--- Dataset content ---

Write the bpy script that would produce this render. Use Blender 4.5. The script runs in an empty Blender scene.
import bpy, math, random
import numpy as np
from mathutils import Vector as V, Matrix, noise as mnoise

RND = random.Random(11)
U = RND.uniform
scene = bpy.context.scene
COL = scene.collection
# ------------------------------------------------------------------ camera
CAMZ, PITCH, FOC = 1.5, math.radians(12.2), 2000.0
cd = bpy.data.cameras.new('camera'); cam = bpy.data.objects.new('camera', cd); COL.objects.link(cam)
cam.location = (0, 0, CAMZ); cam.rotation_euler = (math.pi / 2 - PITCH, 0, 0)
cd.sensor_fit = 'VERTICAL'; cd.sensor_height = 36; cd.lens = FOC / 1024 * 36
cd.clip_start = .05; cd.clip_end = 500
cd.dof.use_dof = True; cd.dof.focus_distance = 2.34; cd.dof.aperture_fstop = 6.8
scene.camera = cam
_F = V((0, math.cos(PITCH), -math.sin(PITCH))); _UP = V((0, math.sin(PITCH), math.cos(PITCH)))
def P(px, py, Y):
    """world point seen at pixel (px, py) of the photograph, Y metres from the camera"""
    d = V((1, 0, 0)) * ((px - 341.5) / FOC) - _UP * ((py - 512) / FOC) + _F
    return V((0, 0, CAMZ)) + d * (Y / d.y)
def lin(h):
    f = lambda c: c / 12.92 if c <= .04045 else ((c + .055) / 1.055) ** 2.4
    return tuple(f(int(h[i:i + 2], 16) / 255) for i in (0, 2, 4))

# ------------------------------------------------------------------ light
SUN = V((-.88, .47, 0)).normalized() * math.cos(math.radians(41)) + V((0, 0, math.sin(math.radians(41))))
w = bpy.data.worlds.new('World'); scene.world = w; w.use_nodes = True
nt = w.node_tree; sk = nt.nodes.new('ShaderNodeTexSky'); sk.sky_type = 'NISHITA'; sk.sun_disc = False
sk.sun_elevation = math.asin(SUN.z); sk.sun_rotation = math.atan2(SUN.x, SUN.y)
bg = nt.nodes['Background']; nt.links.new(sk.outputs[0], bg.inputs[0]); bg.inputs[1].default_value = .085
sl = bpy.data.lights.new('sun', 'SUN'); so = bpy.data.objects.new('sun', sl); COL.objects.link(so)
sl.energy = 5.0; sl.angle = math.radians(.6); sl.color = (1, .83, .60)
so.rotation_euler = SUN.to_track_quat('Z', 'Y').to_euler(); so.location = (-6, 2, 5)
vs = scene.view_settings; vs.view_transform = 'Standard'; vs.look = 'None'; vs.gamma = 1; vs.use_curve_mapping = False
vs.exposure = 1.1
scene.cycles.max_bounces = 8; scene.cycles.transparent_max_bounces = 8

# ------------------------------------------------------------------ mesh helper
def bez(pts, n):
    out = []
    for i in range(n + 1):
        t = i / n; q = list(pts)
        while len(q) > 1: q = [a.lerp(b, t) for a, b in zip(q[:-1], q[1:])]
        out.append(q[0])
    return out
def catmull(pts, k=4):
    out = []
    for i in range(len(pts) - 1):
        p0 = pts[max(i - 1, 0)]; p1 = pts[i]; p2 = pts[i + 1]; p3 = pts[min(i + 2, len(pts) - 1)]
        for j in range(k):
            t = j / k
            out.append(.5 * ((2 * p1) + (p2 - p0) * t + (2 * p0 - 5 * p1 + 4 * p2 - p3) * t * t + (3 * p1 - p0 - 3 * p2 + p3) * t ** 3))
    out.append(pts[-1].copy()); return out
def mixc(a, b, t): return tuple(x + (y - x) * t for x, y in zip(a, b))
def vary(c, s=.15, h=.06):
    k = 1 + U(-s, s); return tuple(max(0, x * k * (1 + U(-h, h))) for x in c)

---

* [Given request]
Quote the data above verbatim from its first line to the line that includes "from mathutils import", with both boundary lines retained.

* [Response]
Write the bpy script that would produce this render. Use Blender 4.5. The script runs in an empty Blender scene.
import bpy, math, random
import numpy as np
from mathutils import Vector as V, Matrix, noise as mnoise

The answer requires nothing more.